Landlocked

£9.95

Landlocked was a winner in the 2015/16 Poetry Business Book and Pamphlet Competition, judged by Billy Collins. 

John Eppel was raised in Zimbabwe, where he still lives, teaching English at Christian Brothers College in Bulawayo. His first novel, D G G Berry’s The Great North Road, won the M-Net prize and was listed in the Weekly Mail & Guardian as one of the best 20 South African books in English published between 1948 and 1994. His second, Hatchings, was chosen by the Times Literary Supplement as one of the most significant books to have come out of Africa. His other novels are The Giraffe Man, The Curse of the Ripe Tomato, The Holy Innocents, Absent: The English Teacher and Traffickings.

John’s poetry collections include Spoils of War, which won the Ingrid Jonker prize, Sonata for Matabeleland, Selected Poems: 1965 – 1995, and Songs My Country Taught Me.
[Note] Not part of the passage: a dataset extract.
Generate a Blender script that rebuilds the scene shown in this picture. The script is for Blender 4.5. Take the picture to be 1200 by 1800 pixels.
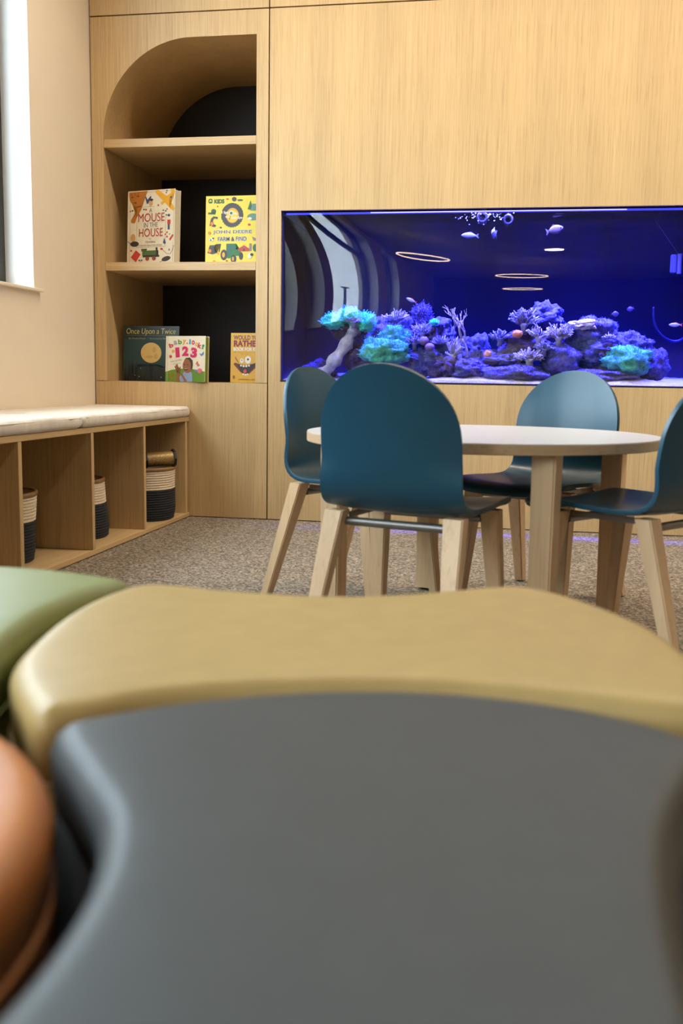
import bpy, bmesh, math, random
import numpy as np
from mathutils import Vector, Matrix, noise
from mathutils.geometry import delaunay_2d_cdt

for o in list(bpy.data.objects):
    bpy.data.objects.remove(o, do_unlink=True)
SC = bpy.context.scene
COL = SC.collection
PI = math.pi

# ------------------------------------------------------------------ camera
CAM_POS = Vector((1.9925, -4.512, 0.6672))
YAW, PITCH, ROLL = math.radians(-9.92), math.radians(-7.67), math.radians(0.89)
F_PX = 1750.0
fwd = Vector((math.sin(YAW) * math.cos(PITCH), math.cos(YAW) * math.cos(PITCH), math.sin(PITCH)))
_r = Vector((math.cos(YAW), -math.sin(YAW), 0))
_u = _r.cross(fwd)
right = math.cos(ROLL) * _r + math.sin(ROLL) * _u
up = -math.sin(ROLL) * _r + math.cos(ROLL) * _u
cam = bpy.data.cameras.new('camera')
cam.sensor_fit = 'VERTICAL'
cam.sensor_height = 36.0
cam.sensor_width = 24.0
cam.lens = F_PX / 1800.0 * 36.0
cam.clip_start = 0.02
cam.dof.use_dof = True
cam.dof.focus_distance = 4.3
cam.dof.aperture_fstop = 4.0
camo = bpy.data.objects.new('camera', cam)
COL.objects.link(camo)
camo.matrix_world = Matrix(((right.x, up.x, -fwd.x, CAM_POS.x), (right.y, up.y, -fwd.y, CAM_POS.y),
                            (right.z, up.z, -fwd.z, CAM_POS.z), (0, 0, 0, 1)))
SC.camera = camo


def at(px, py, Y):
    """world point on the plane Y=const seen at photo pixel px,py"""
    v = right * ((px - 600) / F_PX) + up * (-(py - 900) / F_PX) + fwd
    t = (Y - CAM_POS.y) / v.y
    return CAM_POS + v * t


# ------------------------------------------------------------------ world, exposure
SC.view_settings.view_transform = 'Standard'
SC.view_settings.look = 'None'
SC.view_settings.gamma = 1.0
SC.view_settings.use_curve_mapping = False
SC.view_settings.exposure = 0.0
W = bpy.data.worlds.new('overcast_sky')
SC.world = W
W.use_nodes = True
bgn = W.node_tree.nodes['Background']
bgn.inputs[0].default_value = (0.82, 0.93, 1.0, 1)
bgn.inputs[1].default_value = 12.0
SC.cycles.max_bounces = 10
SC.cycles.transparent_max_bounces = 16
SC.cycles.diffuse_bounces = 5
SC.cycles.caustics_reflective = False
SC.cycles.caustics_refractive = False
SC.cycles.use_denoising = True
SC.cycles.sample_clamp_indirect = 6.0


def area(name, loc, size, power, color, target=None, shape='DISK', size_y=None, spread=180):
    L = bpy.data.lights.new(name, 'AREA')
    L.shape = shape
    L.size = size
    if size_y:
        L.size_y = size_y
    L.energy = power
    L.color = color
    L.spread = math.radians(spread)
    o = bpy.data.objects.new(name, L)
    COL.objects.link(o)
    o.location = loc
    d = (Vector(target) - Vector(loc)) if target else Vector((0, 0, -1))
    o.rotation_euler = d.to_track_quat('-Z', 'Y').to_euler()
    return o


CEIL = 3.0
ROOM_X, ROOM_Y = 7.0, -12.5
WARM = (1.0, 0.86, 0.68)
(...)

His short stories and poems have appeared in many anthologies, journals and websites, including six poems in the Penguin Anthology of South African Poetry. His poem, ‘Jasmine’ was chosen as ‘Poem of the Week’ in the Guardian; and ‘Vendor and Child’ was chosen by New Internationalist for Fire in the Soul, the best 100 human rights poems from across the world over the last 100 years.

In stock (can be backordered)

Description

John Eppel’s primary school teachers in colonial Rhodesia were British expats who instilled in him a love of Gregorian poetry, which was nothing if not lyrical. His early poems imitated them in form as well as content. Only later, when he became politically aware, did he introduce an ironical tone to his poems. The content became mostly African and the form became exaggeratedly European, to the point of becoming parodic. In this way he manages to simultaneously claim a connection to the land and to mock that connection, to place himself in that fertile seam of being neither African nor European. He used to despair of this limbo, but now he celebrates it.